▶ **What the task asks**: Scan the data. Collect each line that contains the word "pixels".
+++ Task material +++
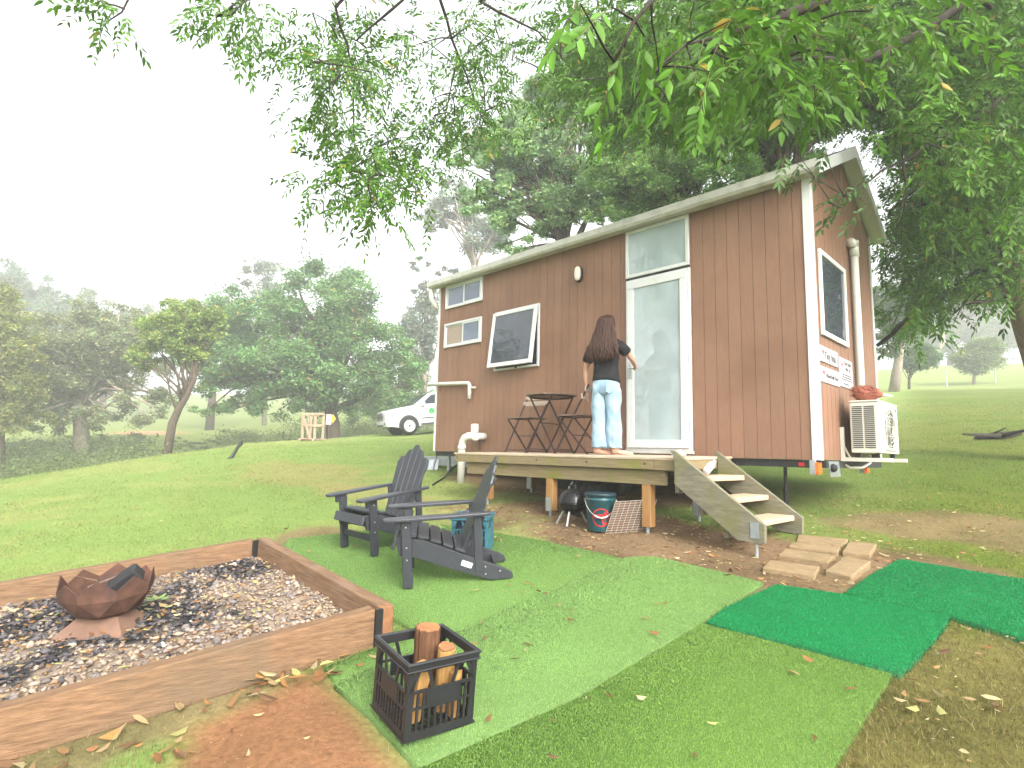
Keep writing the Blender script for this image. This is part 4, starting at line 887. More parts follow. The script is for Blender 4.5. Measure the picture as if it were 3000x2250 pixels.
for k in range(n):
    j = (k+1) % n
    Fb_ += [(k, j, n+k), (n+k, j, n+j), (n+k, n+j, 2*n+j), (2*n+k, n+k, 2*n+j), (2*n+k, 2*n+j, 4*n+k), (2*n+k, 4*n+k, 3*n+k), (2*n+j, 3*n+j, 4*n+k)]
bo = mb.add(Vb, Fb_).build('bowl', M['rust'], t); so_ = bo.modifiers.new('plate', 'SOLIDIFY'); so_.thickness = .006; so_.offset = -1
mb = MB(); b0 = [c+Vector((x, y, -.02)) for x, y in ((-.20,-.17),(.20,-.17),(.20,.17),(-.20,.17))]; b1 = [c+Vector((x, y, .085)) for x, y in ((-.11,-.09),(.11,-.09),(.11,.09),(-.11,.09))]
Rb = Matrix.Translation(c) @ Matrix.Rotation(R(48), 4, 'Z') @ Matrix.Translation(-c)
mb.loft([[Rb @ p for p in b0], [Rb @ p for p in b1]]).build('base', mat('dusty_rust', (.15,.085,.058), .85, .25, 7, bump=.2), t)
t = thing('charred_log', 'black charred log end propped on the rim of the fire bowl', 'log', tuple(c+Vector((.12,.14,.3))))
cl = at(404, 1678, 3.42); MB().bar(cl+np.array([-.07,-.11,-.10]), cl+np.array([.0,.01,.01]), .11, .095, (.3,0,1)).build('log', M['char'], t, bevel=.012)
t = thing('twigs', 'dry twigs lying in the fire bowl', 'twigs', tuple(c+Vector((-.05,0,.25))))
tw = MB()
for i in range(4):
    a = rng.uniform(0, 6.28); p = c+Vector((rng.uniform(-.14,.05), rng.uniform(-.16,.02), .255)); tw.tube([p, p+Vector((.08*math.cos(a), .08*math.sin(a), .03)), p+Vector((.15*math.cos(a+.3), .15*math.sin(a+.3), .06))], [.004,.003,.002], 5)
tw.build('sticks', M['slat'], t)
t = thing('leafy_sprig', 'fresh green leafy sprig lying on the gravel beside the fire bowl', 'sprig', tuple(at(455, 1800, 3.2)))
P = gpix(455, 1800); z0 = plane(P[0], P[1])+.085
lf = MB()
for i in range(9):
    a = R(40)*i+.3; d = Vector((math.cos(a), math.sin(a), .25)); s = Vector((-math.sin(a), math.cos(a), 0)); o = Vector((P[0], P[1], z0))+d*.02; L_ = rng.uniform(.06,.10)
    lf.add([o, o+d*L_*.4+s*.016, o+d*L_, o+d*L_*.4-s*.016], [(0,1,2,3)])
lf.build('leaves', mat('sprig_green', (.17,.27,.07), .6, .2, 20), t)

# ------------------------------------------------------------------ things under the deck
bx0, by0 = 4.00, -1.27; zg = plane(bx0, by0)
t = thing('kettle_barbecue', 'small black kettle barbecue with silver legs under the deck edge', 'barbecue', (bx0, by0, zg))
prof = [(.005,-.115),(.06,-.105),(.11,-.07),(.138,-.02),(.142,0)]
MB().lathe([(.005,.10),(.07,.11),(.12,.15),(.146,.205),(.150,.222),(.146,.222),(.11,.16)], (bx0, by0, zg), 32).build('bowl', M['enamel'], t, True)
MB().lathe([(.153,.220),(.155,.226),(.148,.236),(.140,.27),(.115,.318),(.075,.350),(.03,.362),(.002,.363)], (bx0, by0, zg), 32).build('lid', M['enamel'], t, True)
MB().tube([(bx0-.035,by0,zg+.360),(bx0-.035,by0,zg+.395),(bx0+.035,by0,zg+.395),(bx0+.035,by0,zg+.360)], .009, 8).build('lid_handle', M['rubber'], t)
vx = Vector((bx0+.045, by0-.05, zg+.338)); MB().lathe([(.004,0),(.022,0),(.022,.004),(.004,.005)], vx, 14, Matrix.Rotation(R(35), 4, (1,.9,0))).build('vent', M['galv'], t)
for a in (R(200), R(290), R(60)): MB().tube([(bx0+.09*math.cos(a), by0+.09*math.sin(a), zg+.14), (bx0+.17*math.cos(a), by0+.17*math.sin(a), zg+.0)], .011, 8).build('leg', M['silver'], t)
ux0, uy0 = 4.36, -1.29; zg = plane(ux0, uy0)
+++
+++ Task material +++
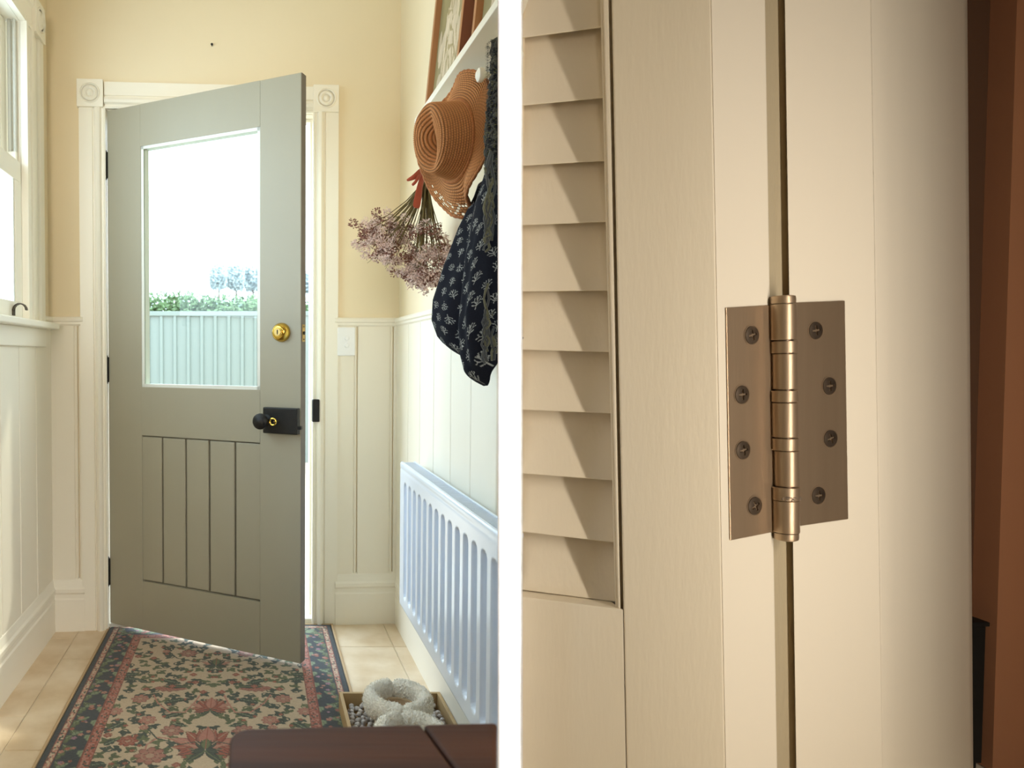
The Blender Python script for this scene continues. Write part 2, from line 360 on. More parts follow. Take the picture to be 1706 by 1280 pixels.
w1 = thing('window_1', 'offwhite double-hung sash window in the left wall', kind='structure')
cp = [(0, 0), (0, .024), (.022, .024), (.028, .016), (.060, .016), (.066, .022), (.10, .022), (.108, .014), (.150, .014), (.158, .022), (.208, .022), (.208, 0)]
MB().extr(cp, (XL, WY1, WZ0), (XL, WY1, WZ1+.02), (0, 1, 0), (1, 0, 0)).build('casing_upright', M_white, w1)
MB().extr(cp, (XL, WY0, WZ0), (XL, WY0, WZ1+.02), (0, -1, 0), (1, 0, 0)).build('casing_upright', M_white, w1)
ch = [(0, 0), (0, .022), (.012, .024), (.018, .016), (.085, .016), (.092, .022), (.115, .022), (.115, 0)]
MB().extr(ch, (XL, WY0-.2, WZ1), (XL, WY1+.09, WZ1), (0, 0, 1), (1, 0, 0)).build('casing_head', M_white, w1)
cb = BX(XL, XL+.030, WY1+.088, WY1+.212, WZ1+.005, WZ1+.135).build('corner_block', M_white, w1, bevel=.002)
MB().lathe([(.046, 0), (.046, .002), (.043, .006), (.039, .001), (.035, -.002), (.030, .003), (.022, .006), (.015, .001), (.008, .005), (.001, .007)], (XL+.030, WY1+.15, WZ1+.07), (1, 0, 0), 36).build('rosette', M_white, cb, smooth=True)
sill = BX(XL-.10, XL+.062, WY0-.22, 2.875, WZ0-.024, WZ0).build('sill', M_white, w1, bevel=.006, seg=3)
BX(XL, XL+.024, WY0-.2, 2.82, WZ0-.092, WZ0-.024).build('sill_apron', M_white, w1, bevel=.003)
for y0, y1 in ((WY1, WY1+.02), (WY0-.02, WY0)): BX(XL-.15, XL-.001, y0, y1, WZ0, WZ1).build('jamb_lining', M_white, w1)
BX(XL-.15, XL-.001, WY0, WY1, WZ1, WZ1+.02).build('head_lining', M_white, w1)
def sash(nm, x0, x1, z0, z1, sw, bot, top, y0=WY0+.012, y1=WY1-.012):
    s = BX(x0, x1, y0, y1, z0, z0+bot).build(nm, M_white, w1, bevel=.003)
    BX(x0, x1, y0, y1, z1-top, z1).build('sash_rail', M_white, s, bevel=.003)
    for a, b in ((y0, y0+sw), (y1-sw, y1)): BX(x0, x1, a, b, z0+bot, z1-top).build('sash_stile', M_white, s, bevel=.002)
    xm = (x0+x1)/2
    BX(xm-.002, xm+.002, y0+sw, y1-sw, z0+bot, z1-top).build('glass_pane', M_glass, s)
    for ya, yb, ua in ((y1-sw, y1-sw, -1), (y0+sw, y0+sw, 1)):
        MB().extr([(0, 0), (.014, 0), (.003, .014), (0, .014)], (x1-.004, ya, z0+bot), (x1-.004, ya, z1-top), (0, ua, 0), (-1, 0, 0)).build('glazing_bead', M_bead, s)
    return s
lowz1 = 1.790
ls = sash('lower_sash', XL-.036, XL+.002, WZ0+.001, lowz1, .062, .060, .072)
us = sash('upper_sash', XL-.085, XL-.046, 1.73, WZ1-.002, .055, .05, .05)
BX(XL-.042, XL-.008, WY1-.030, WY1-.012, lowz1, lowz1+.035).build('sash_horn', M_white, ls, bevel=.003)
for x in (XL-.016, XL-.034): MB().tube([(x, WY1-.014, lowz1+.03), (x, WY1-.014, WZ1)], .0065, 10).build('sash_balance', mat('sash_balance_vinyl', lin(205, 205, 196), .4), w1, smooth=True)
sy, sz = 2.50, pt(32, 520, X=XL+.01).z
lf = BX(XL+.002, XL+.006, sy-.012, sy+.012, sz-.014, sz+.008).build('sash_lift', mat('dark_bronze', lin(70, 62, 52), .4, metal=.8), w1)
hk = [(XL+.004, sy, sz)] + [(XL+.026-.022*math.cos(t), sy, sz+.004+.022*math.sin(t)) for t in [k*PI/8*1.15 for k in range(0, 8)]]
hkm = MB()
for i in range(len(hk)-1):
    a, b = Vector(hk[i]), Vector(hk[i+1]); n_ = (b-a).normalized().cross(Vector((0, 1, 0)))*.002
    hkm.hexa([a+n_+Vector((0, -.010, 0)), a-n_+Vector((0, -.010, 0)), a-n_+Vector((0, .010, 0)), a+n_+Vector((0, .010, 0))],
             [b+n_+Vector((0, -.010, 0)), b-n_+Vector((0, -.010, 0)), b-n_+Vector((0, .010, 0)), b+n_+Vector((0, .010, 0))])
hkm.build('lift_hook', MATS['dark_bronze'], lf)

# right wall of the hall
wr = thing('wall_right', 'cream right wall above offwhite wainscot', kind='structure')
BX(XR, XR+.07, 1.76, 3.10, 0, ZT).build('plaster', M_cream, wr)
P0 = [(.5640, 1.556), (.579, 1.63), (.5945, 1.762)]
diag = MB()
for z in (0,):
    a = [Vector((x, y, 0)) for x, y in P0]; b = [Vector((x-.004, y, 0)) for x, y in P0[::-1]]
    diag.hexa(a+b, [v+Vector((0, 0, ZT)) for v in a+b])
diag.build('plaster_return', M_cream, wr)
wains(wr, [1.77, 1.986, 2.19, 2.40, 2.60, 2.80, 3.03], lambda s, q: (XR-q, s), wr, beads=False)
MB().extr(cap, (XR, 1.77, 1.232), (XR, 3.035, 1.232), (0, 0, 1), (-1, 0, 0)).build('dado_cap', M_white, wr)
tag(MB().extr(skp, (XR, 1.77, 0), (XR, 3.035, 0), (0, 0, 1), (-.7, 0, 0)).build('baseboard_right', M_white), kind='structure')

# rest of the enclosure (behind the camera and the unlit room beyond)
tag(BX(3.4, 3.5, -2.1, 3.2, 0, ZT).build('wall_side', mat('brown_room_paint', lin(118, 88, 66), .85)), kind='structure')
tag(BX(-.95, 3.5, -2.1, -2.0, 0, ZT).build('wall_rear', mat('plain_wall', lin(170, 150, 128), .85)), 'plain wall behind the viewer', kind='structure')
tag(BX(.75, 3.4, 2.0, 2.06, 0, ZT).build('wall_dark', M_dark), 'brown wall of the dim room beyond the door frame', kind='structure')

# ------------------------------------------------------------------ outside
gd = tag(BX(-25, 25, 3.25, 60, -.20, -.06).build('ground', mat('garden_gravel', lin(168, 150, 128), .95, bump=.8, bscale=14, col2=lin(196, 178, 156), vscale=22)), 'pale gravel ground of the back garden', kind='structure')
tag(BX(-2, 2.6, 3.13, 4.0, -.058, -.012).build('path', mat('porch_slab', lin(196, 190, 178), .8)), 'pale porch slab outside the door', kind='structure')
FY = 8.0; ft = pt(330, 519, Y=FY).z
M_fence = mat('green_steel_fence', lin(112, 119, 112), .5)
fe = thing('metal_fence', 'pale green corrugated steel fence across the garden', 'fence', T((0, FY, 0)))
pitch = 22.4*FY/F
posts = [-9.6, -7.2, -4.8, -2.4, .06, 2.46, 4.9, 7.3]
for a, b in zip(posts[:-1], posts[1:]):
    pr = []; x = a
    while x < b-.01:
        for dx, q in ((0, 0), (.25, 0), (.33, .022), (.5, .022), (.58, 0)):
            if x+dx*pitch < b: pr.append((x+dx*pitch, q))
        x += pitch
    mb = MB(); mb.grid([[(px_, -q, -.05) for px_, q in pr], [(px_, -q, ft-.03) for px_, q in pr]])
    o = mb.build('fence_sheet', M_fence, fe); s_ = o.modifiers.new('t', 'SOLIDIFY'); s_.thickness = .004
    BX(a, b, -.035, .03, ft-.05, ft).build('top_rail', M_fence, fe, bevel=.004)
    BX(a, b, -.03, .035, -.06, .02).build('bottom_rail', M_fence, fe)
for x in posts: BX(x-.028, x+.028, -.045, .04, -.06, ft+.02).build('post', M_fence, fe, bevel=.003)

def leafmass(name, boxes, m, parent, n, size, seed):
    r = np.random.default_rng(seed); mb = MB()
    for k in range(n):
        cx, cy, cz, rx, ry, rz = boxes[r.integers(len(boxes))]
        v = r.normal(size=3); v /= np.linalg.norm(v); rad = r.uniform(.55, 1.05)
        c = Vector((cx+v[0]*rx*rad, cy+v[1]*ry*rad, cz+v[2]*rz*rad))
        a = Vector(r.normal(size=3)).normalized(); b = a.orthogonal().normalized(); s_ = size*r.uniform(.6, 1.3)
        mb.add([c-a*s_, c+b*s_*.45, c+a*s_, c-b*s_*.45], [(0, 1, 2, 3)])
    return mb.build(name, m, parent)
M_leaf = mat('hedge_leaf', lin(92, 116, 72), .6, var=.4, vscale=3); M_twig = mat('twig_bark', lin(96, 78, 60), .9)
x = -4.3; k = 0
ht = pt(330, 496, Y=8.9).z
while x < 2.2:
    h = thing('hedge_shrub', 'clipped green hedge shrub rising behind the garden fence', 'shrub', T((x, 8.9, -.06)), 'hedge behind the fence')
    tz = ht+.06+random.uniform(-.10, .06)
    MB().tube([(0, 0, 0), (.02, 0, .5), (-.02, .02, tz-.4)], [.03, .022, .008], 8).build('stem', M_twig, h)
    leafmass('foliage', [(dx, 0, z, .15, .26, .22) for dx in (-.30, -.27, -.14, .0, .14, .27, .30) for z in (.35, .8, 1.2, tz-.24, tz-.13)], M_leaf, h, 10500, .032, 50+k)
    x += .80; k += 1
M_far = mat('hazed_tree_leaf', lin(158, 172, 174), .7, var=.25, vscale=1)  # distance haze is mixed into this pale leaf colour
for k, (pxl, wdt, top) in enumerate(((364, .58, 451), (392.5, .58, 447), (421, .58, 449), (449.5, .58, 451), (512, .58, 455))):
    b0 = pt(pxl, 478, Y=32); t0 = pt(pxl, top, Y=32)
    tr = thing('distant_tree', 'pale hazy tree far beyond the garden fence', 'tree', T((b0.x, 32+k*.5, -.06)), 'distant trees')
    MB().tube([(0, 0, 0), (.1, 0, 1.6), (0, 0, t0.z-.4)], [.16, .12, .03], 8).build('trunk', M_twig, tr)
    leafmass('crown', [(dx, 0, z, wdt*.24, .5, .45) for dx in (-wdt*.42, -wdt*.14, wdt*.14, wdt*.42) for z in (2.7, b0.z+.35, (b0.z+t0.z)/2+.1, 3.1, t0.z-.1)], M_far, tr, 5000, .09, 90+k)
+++
▶ **Written response**:
Keep writing the Blender script for this image. This is part 4, starting at line 887. More parts follow. The script is for Blender 4.5. Measure the picture as if it were 3000x2250 pixels.
The Blender Python script for this scene continues. Write part 2, from line 360 on. More parts follow. Take the picture to be 1706 by 1280 pixels.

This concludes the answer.